INSTRUCTIONS TO FOLLOW: All of the data should be repeated exactly; pictures are not part of the copy.

INPUT ROWS:
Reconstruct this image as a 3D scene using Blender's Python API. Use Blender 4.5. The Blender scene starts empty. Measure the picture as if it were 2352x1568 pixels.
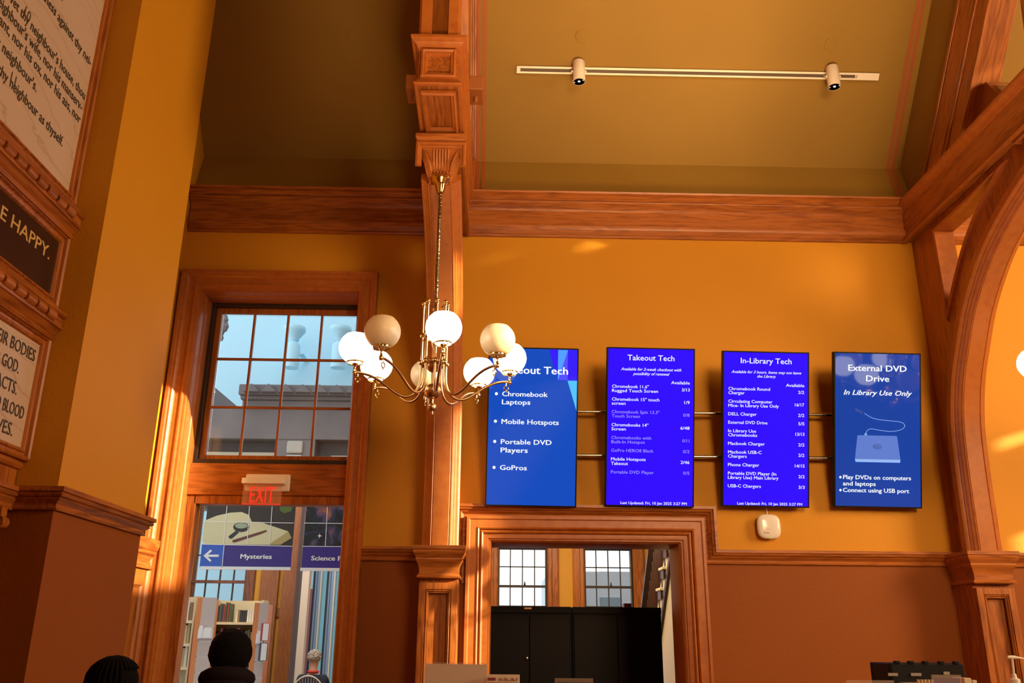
import bpy, bmesh, math, random
from mathutils import Vector, Matrix
random.seed(7)
S = bpy.context.scene
COL = S.collection
# ------------------------------------------------------------------ camera, world, sun, exposure
FPX = 2020.0
pit, yaw, rol = [math.radians(a) for a in (18.74, 1.12, 0.476)]
CAM = Vector((0, 0, 1.6))
FW = Vector((math.sin(yaw)*math.cos(pit), math.cos(yaw)*math.cos(pit), math.sin(pit)))
r0 = Vector((math.cos(yaw), -math.sin(yaw), 0)); u0 = r0.cross(FW)
RT = r0*math.cos(rol) + u0*math.sin(rol)
UP = u0*math.cos(rol) - r0*math.sin(rol)
cd = bpy.data.cameras.new('camera'); cam = bpy.data.objects.new('camera', cd); COL.objects.link(cam)
cd.sensor_width = 36.0; cd.lens = 36.0*FPX/2352.0; cd.clip_start = 0.05; cd.clip_end = 200
cam.matrix_world = Matrix(((RT.x, UP.x, -FW.x, CAM.x), (RT.y, UP.y, -FW.y, CAM.y), (RT.z, UP.z, -FW.z, CAM.z), (0, 0, 0, 1)))
S.camera = cam
S.view_settings.view_transform = 'Standard'; S.view_settings.look = 'None'
S.view_settings.exposure = 0.0; S.view_settings.gamma = 1.0; S.view_settings.use_curve_mapping = False

w = bpy.data.worlds.new('sky'); S.world = w; w.use_nodes = True
wb = w.node_tree.nodes['Background']; wb.inputs[0].default_value = (0.80, 0.89, 0.97, 1); wb.inputs[1].default_value = 1.45

def lamp(kind, name, loc, energy, color, target=None, size=1.0, size_y=None, angle=None, direction=None):
    d = bpy.data.lights.new(name, kind); d.energy = energy; d.color = color
    if kind == 'AREA':
        d.shape = 'RECTANGLE'; d.size = size; d.size_y = size_y or size
    elif kind == 'SUN': d.angle = angle
    elif kind in ('POINT', 'SPOT'): d.shadow_soft_size = size
    o = bpy.data.objects.new(name, d); COL.objects.link(o); o.location = loc
    if target is not None: direction = Vector(target) - Vector(loc)
    if direction is not None: o.rotation_euler = Vector(direction).to_track_quat('-Z', 'Y').to_euler()
    return o
SUN_DIR = Vector((-0.80, 0.34, -0.25)).normalized()
lamp('SUN', 'sun', (8, -8, 9), 15.0, (1.0, 0.78, 0.52), direction=SUN_DIR, angle=math.radians(0.6))
lamp('AREA', 'hall_right_fill', (8.6, 1.9, 4.6), 700, (1.0, 0.66, 0.34), target=(-1.0, 5.9, 3.3), size=3, size_y=3)  # unseen area light added as the hall's main light from the right
fl = lamp('AREA', 'hall_front_fill', (3.2, -3.4, 4.7), 60, (1.0, 0.66, 0.36), target=(2.4, 6.5, 3.8), size=2.2, size_y=2.2); fl.data.spread = math.radians(58)  # added fill from the front, spread kept narrow to miss the pier
hl = lamp('AREA', 'hall_ceiling_fill', (1.3, 1.3, 0.5), 66, (1.0, 0.64, 0.32), target=(1.5, 5.3, 7.2), size=2.4, size_y=1.0); hl.data.spread = math.radians(48)  # added fill aimed up to brighten the ceiling slope, no fixture there
lamp('AREA', 'reading_room_light', (-2.6, 10.5, 4.5), 130, (1.0, 0.86, 0.66), target=(-2.8, 11.5, 0.5), size=2.5, size_y=3)
lamp('AREA', 'stair_hall_light', (0.8, 10.3, 3.1), 70, (1.0, 0.78, 0.5), target=(0.8, 11.5, 0.5), size=2.0, size_y=2)

# ------------------------------------------------------------------ helpers
def at(u, v, X=None, Y=None, Z=None):
    d = FW + RT*((u-1176)/FPX) + UP*((784-v)/FPX)
    t = ((X-CAM.x)/d.x if X is not None else (Y-CAM.y)/d.y if Y is not None else (Z-CAM.z)/d.z)
    return CAM + d*t

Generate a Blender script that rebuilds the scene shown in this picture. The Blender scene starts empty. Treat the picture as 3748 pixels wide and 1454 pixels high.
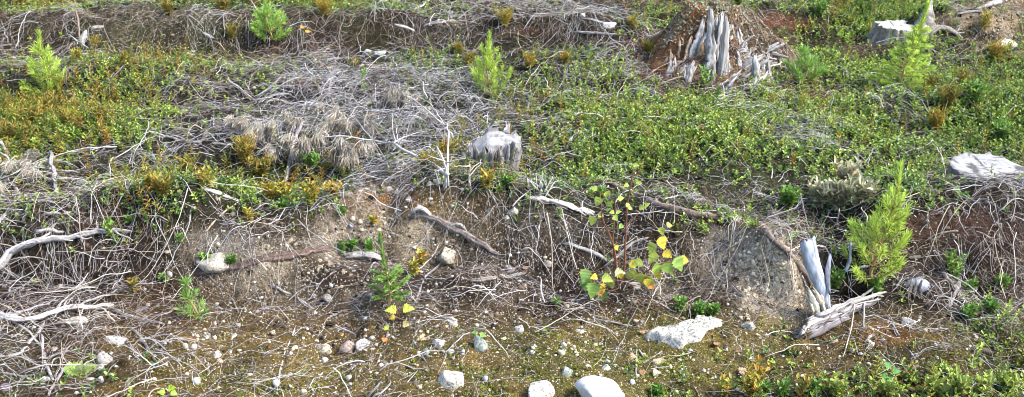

RESPONSE TO THIS TASK:
Reconstruct this image as a 3D scene using Blender's Python API. Use Blender 4.5. The Blender scene starts empty. Measure the picture as if it were 2352x1568 pixels.
import bpy, bmesh, math, random
from mathutils import Vector, Matrix
random.seed(7)
S = bpy.context.scene
COL = S.collection
# ------------------------------------------------------------------ camera, world, sun, exposure
FPX = 2020.0
pit, yaw, rol = [math.radians(a) for a in (18.74, 1.12, 0.476)]
CAM = Vector((0, 0, 1.6))
FW = Vector((math.sin(yaw)*math.cos(pit), math.cos(yaw)*math.cos(pit), math.sin(pit)))
r0 = Vector((math.cos(yaw), -math.sin(yaw), 0)); u0 = r0.cross(FW)
RT = r0*math.cos(rol) + u0*math.sin(rol)
UP = u0*math.cos(rol) - r0*math.sin(rol)
cd = bpy.data.cameras.new('camera'); cam = bpy.data.objects.new('camera', cd); COL.objects.link(cam)
cd.sensor_width = 36.0; cd.lens = 36.0*FPX/2352.0; cd.clip_start = 0.05; cd.clip_end = 200
cam.matrix_world = Matrix(((RT.x, UP.x, -FW.x, CAM.x), (RT.y, UP.y, -FW.y, CAM.y), (RT.z, UP.z, -FW.z, CAM.z), (0, 0, 0, 1)))
S.camera = cam
S.view_settings.view_transform = 'Standard'; S.view_settings.look = 'None'
S.view_settings.exposure = 0.0; S.view_settings.gamma = 1.0; S.view_settings.use_curve_mapping = False

w = bpy.data.worlds.new('sky'); S.world = w; w.use_nodes = True
wb = w.node_tree.nodes['Background']; wb.inputs[0].default_value = (0.80, 0.89, 0.97, 1); wb.inputs[1].default_value = 1.45

def lamp(kind, name, loc, energy, color, target=None, size=1.0, size_y=None, angle=None, direction=None):
    d = bpy.data.lights.new(name, kind); d.energy = energy; d.color = color
    if kind == 'AREA':
        d.shape = 'RECTANGLE'; d.size = size; d.size_y = size_y or size
    elif kind == 'SUN': d.angle = angle
    elif kind in ('POINT', 'SPOT'): d.shadow_soft_size = size
    o = bpy.data.objects.new(name, d); COL.objects.link(o); o.location = loc
    if target is not None: direction = Vector(target) - Vector(loc)
    if direction is not None: o.rotation_euler = Vector(direction).to_track_quat('-Z', 'Y').to_euler()
    return o
SUN_DIR = Vector((-0.80, 0.34, -0.25)).normalized()
lamp('SUN', 'sun', (8, -8, 9), 15.0, (1.0, 0.78, 0.52), direction=SUN_DIR, angle=math.radians(0.6))
lamp('AREA', 'hall_right_fill', (8.6, 1.9, 4.6), 700, (1.0, 0.66, 0.34), target=(-1.0, 5.9, 3.3), size=3, size_y=3)  # unseen area light added as the hall's main light from the right
fl = lamp('AREA', 'hall_front_fill', (3.2, -3.4, 4.7), 60, (1.0, 0.66, 0.36), target=(2.4, 6.5, 3.8), size=2.2, size_y=2.2); fl.data.spread = math.radians(58)  # added fill from the front, spread kept narrow to miss the pier
hl = lamp('AREA', 'hall_ceiling_fill', (1.3, 1.3, 0.5), 66, (1.0, 0.64, 0.32), target=(1.5, 5.3, 7.2), size=2.4, size_y=1.0); hl.data.spread = math.radians(48)  # added fill aimed up to brighten the ceiling slope, no fixture there
lamp('AREA', 'reading_room_light', (-2.6, 10.5, 4.5), 130, (1.0, 0.86, 0.66), target=(-2.8, 11.5, 0.5), size=2.5, size_y=3)
lamp('AREA', 'stair_hall_light', (0.8, 10.3, 3.1), 70, (1.0, 0.78, 0.5), target=(0.8, 11.5, 0.5), size=2.0, size_y=2)

# ------------------------------------------------------------------ helpers
def at(u, v, X=None, Y=None, Z=None):
    d = FW + RT*((u-1176)/FPX) + UP*((784-v)/FPX)
    t = ((X-CAM.x)/d.x if X is not None else (Y-CAM.y)/d.y if Y is not None else (Z-CAM.z)/d.z)
    return CAM + d*t

Generate a Blender script that rebuilds the scene shown in this picture. The Blender scene starts empty. Treat the picture as 3748 pixels wide and 1454 pixels high.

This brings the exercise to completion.